Saturday, May 21, 2011

How Do Anonymous Political Scientists View Economists?

This discussion  at Political Science Job Rumors (don't ask why I read it) is informative.   Kristof of the NY Times wrote a piece celebrating randomized trials as a source of credible information about effective interventions for helping the poor.  Michael Kremer and Ted Miguel's piece on "deworming" is discussed in detail.   Here is one comment by a political science scholar called "Anon"


True that "deworming = GOOD".

Where poli-sci comes in though, is that many economists would assume that once this information is out there, that deworming is highly cost effective, then the work is done.

Years later, said economists will be surprised that Govt X hasn't actually done any deworming despite the clear cost-benefit argument, because the economists won't have thought through the political incentives facing Govt X that led them to do something else. Or, when Govt Y channels their deworming money first to Favored Ethnic Group Z, it turns out to be the last straw that provokes a brutal civil war, leading to more dead children than if you'd let the worms alone. Confused, sad economist.

(yes, smart economists get those issues, just as smart political scientists understand marginal utility. But neither discipline is made up of 100% smart people) "

This funny sketch is why serious economists have carved out the nascent field of "political economy" --- when a "free lunch" is discovered --- will it be grabbed or are there powerful interest groups who will slow down the pursuit of the pareto optimum?

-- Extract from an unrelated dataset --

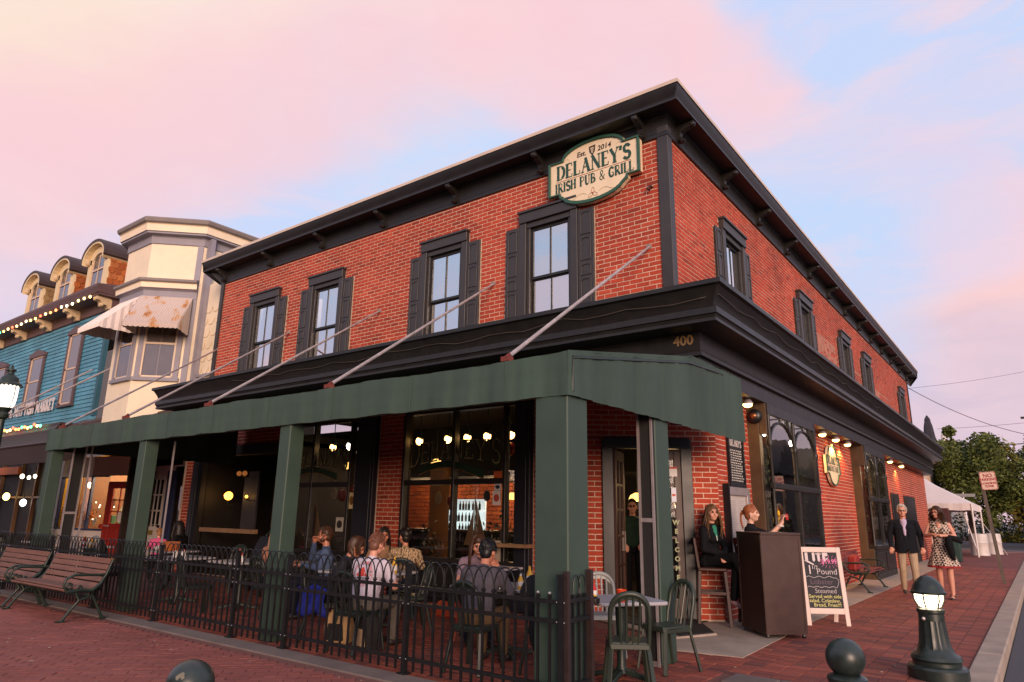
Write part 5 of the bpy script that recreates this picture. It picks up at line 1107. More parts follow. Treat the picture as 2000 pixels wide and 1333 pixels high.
bn=bench('slatted wooden bench with scrolled iron arms beside the fence, whole in view',(-11.0,4.22,0),0)
c=copy_tree(bn); c.location=(-13.12,4.24,0); c['label']='slatted wooden bench cut by the picture edge, beyond the whole bench'
mWoodR=M('bench_wood_red','7c3226',.6,.25,5,.3,stretch=(.6,8,8))
bench('small bench with red slats and black iron ends against the side wall',(-3.2,16.6,.004),R(90),mWoodR,1.7)
b=B(); b.prism([(-.14,0),(.14,0),(.12,.3),(-.1,.26)],(0,-.08,0),(1,0,0),ZV,(0,.15,0)); b.build('red_bag',M('bag_red','8a2420',.7,.3,8),None,label='dark red bag left on the side wall bench',cat='bag',loc=(-3.2,15.9,.42),rotz=1.4,bevel=.02)
# ================================================================ bollards and street lamp
mBol=M('bollard_green','242d2a',.36,.45,9,.12)
def ball_bollard(lab,x,y,zc,paint=None):
    o=empty('ball_bollard',lab,'bollard',(x,y,0),0,'ball topped bollards'); B().lathe([(.17,0),(.17,.05),(.14,.08),(.115,.12),(.10,.2),(.10,zc-.16),(.115,zc-.14),(.118,zc-.115),(.1,zc-.1),(.075,zc-.09)],24).build('shaft',mBol,o,smooth=30); B().ball((0,0,zc),.116,28,18).build('ball',mBol,o,smooth=True)
    return o
o=ball_bollard('ball topped green bollard with chipped pale patch in front of the plaza',-3.54,2.03,.55); b=B()
r=random.Random(8); fd=(Vector((0,0,1.4))-Vector((-3.54,2.03,.55))).normalized(); fu=Vector((0,0,1))
for k in range(9):
    d=(fd*.8-RGT*(.36+r.uniform(-.13,.13))+UPV*(.34+r.uniform(-.1,.1))).normalized(); a_,b2=frame_of(d); s=r.uniform(.006,.016); pts=[(s*r.uniform(.6,1.3)*math.cos(t),s*r.uniform(.6,1.3)*math.sin(t)) for t in [i*1.05 for i in range(6)]]; c=Vector((0,0,.55))+d*.1163; b.add([c+a_*p+b2*q_+d*(-.0016*(p*p+q_*q_)/.0003*.3) for p,q_ in pts],[tuple(range(6))])
b.build('paint_chip',M('chipped_paint','6f6a5c',.7,.2,30),o,fix=False)
ball_bollard('ball topped green bollard between the host stand and lit bollard',-1.11,4.99,.56)
lb=empty('light_bollard','fluted green bollard with glowing lantern head by the street kerb','bollard light',(-.96,7.87,0))
B().lathe([(.25,0),(.25,.09),(.235,.11),(.2,.12),(.2,.15),(.215,.17),(.2,.2),(.16,.225),(.14,.26)],28).build('base',mBol,lb,smooth=30)
b=B(); nf=64; pr=[(.15,.25),(.132,.29),(.122,.36),(.112,.47),(.108,.50)]
for i,(r_,z) in enumerate(pr):
    for j in range(nf): a=2*math.pi*j/nf; rr=r_*(1-.09*(abs(math.sin(a*6))**.6)); b.v.append((rr*math.cos(a),rr*math.sin(a),z))
for i in range(len(pr)-1):
    for j in range(nf): j2=(j+1)%nf; b.f.append((i*nf+j,i*nf+j2,(i+1)*nf+j2,(i+1)*nf+j)); b.m.append(0)
b.build('shaft',mBol,lb,smooth=40); B().lathe([(.109,.5),(.108,.56),(.118,.575),(.118,.6),(.1,.605)],28).build('collar',mBol,lb,smooth=30)
B().lathe([(.05,.605),(.088,.625),(.115,.68),(.12,.735)],24).build('lens',ME('bollard_lens','ffe6bd',7),lb,smooth=40)
B().lathe([(.122,.735),(.15,.735),(.152,.755),(.14,.765),(.128,.80),(.1,.85),(.05,.89),(.012,.90),(.01,.905)],28).build('dome_cap',mBol,lb,smooth=40)
b=B()
for k in range(6): a=k*math.pi/3+.3; b.tube([(.095*math.cos(a),.095*math.sin(a),.61),(.125*math.cos(a),.125*math.sin(a),.68),(.13*math.cos(a),.13*math.sin(a),.74)],.008,6)
b.build('cage_bars',mBol,lb); b=B(); b.ball((-.05,-.115,.52),.018,8,6); b.build('lock_screw',mAlu,lb); lamp('lantern_light',(0,0,.66),6,(1,.82,.55),lb,r=.09)
sl_=still('street_lamp','green street lamp with bright white acorn globe in front of the fish market','street lamp',(-15.2,4.38,0)); c=(-15.2,4.38)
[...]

Some of the world's top economists are hard at work on this general topic.  Don't believe me?  Then go to this NBER Webpage and start reading!

Economists are aware of the weaknesses of our field.  There are strong incentives to address these shortcomings and to make intellectual progress.  We do watch developments in psychology, sociology and political science and like the Borg from Star Trek we bring these ideas back to the our "mother ship".